Deadline Approaches for Kenyon Review Short Fiction Contest

Submissions are currently open for the 2015 Kenyon Review Short Fiction Contest, given annually for a short story by a writer who has not yet published a book of fiction. The winner will receive a scholarship, valued at $2,195, to attend the 2015 Writers Workshop from June 13 to June 20 in Gambier, Ohio. The winning story will also be published in the Kenyon Review.

Using the online submission system, submit a story of up to 1,200 words with an $18 entry fee by February 28. All entrants will receive a one-year subscription to the Kenyon Review.
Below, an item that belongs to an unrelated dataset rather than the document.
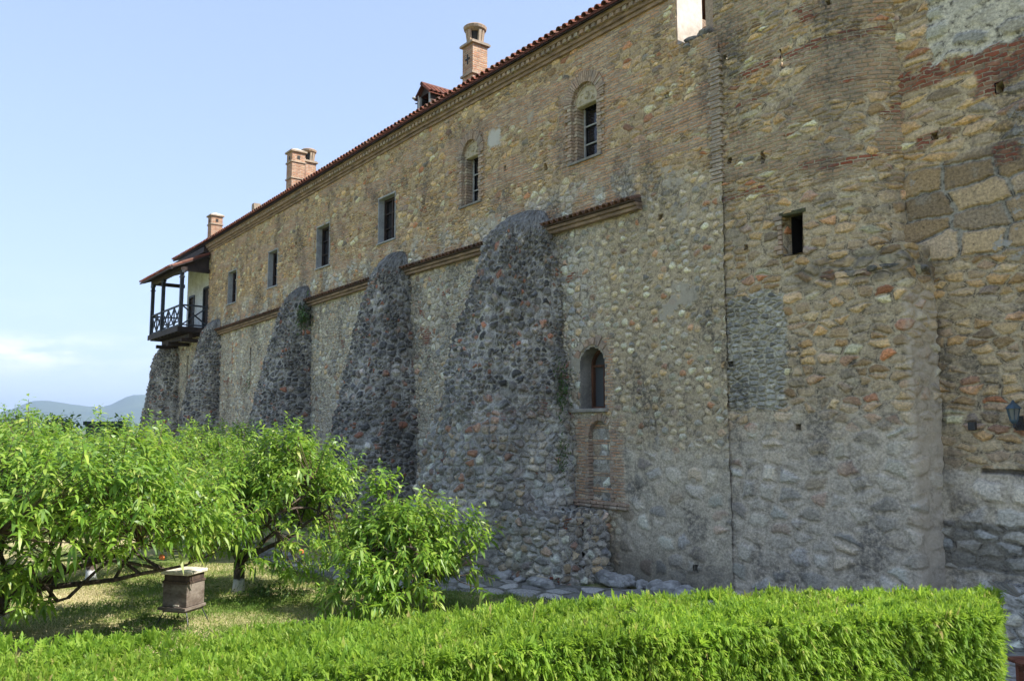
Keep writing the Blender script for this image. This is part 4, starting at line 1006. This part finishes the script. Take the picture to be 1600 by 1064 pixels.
def unit(v): return v / (np.linalg.norm(v, axis=-1, keepdims=True) + 1e-9)
def tree(label, base, crown, nclump, per, leafL, seed, limbs=None, spikes=(), lean=(0, 0), fruit=(), cut=None):
    """crown = (cx,cy,cz,rx,ry,rz) world; base (x,y)"""
    r = np.random.default_rng(seed)
    root = empty('peach_tree', (base[0], base[1], 0)); tag(root, label, 'tree', 'peach trees of the orchard below the wall')
    bx = np.array([base[0], base[1], 0.0]); cc = np.array(crown[:3]) - bx; rr = np.array(crown[3:])
    # skeleton
    skel = []; mb = MB(); fork = np.array([lean[0], lean[1], .55 if crown[2] > 1.3 else .35])
    mb.tube([(0, 0, -.05), tuple(fork * [.3, .3, .35] + r.normal(size=3) * .02), tuple(fork)], [.13, .10, .10], 9); skel += [fork * .5, fork]
    nl = 6; lims = limbs or []
    if not limbs:
        for k in range(nl):
            a = 2 * math.pi * k / nl + r.uniform(-.4, .4); e = r.uniform(.1, .75)
            tip = cc + rr * np.array([math.cos(a) * .72, math.sin(a) * .72, (e - .35) * 1.0]); lims.append(tip)
    br = MB()
    for tip in lims:
        tip = np.array(tip, float); mid = fork * .45 + tip * .55 + np.array([0, 0, -.12]) + r.normal(size=3) * .08
        P = [(1 - t_) ** 2 * fork + 2 * t_ * (1 - t_) * mid + t_ * t_ * tip for t_ in np.linspace(0, 1, 8)]
        P = [p + r.normal(size=3) * .025 * (i > 0) for i, p in enumerate(P)]
        br.tube([tuple(p) for p in P], list(np.linspace(.052, .018, 8)), 7); skel += P[2:]
        for k in range(4):
            s0 = P[r.integers(3, 8)]; tp = cc + rr * unit(r.normal(size=3) * [1, 1, .8] + unit((tip - cc) / rr)) * r.uniform(.55, .85)
            Q = [s0 + (tp - s0) * t_ + np.array([0, 0, .15 * math.sin(math.pi * t_)]) for t_ in np.linspace(0, 1, 5)]; br.tube([tuple(p) for p in Q], list(np.linspace(.028, .01, 5)), 5); skel += Q[1:]
    SK = np.array(skel)
    # clumps on the crown shell, shoots around them
    dirs = unit(r.normal(size=(nclump, 3))); dirs[:, 2] = np.where(dirs[:, 2] < -.55, -dirs[:, 2], dirs[:, 2])
    cl = cc + rr * dirs * (r.random((nclump, 1)) ** .45)
    base_s = np.repeat(cl, per, 0) + r.normal(size=(nclump * per, 3)) * np.array([.17, .17, .15]) * (rr.mean() / 1.5)
    for (sx, sy, sz, ns, sp) in spikes: base_s = np.concatenate([base_s, np.array([sx, sy, sz]) - bx + r.normal(size=(ns, 3)) * sp])
    base_s = base_s[base_s[:, 2] > .12]
    if cut: base_s = base_s[~cut(base_s + bx)]
    out = unit((base_s - cc) / rr); q = np.linalg.norm((base_s - cc) / rr, axis=1)
    sd_ = unit(out * np.array([.75, .75, .45]) + np.array([0, 0, .62]) + r.normal(size=out.shape) * .28)
    sd_[:, 2] = np.where(base_s[:, 2] < cc[2] - rr[2] * .45, sd_[:, 2] * .3 - .1, sd_[:, 2])
    sl_ = r.uniform(.24, .50, len(base_s))
    tw = MB()
    for i in range(len(base_s)):
        if i % 2 == 0: continue
        p = base_s[i]; j = ((SK - p) ** 2).sum(1).argmin(); s0 = SK[j]
        m = (s0 + p) / 2 + np.array([0, 0, -.05]); tw.tube([tuple(s0), tuple(m), tuple(p), tuple(p + sd_[i] * sl_[i] * .9)], [.009, .007, .006, .002], 4, cap=False)
    data = []; nleaf = 17
    ga = 2.399
    for k in range(nleaf):
        t_ = (k + .5 + r.uniform(-.4, .4, len(base_s))) / nleaf
        a = k * ga + r.random(len(base_s)) * 6.28 * .3 + np.arange(len(base_s)) * 1.7
        x = unit(np.cross(sd_, [0.3, .2, 1.0])); y = np.cross(sd_, x)
        rad = x * np.cos(a)[:, None] + y * np.sin(a)[:, None]
        dv = unit(sd_ * (.15 + .75 * t_)[:, None] + rad + np.array([0, 0, .1]))
        b_ = base_s + sd_ * (sl_ * t_)[:, None]; b_[:, 2] -= 0
        LL = leafL * r.uniform(.55, 1.25, len(b_)) * (1.05 - .35 * t_)
        data.append(leaf_mesh(b_, dv, LL, LL * r.uniform(.22, .3, len(b_)), r.uniform(.25, .95, len(b_)), seed * 50 + k))
    allA = np.concatenate([d_[2] for d_ in data])
    mb.build('trunk', M['bark'], root, True); br.build('limbs', M['bark'], root, True); tw.build('twigs', M['twig'], root, True)
    leaves_obj('crown', data, M['peach'], root)
    for fpt in fruit:
        b = MB(); rock(b, (0, 0, 0), (.04, .04, .038), 3); o = b.build('peach', M['fruit'], root, True); o.location = Vector(fpt) - Vector(bx)
    return root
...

Ann Patchett, whose most recent book is the essay collection This Is the Story of a Happy Marriage (Harper, 2013), will judge. The winner will be announced in late spring.

The 2015 Kenyon Review Writers Workshop, which offers workshops and readings, will be held at Kenyon College from June 13 to June 20. The faculty in fiction includes Lee K. Abbott, Caitlin Horrocks, and Nancy Zafris. Workshops are limited to ten participants each. Established fifteen years ago, the conference also offers workshops in poetry, creative nonfiction, and the art of text.

Previous winners of the prize include Amy Victoria Blakemore for her story “Previously, Sparrows” and Heather Monley for her story “Town of Birds.”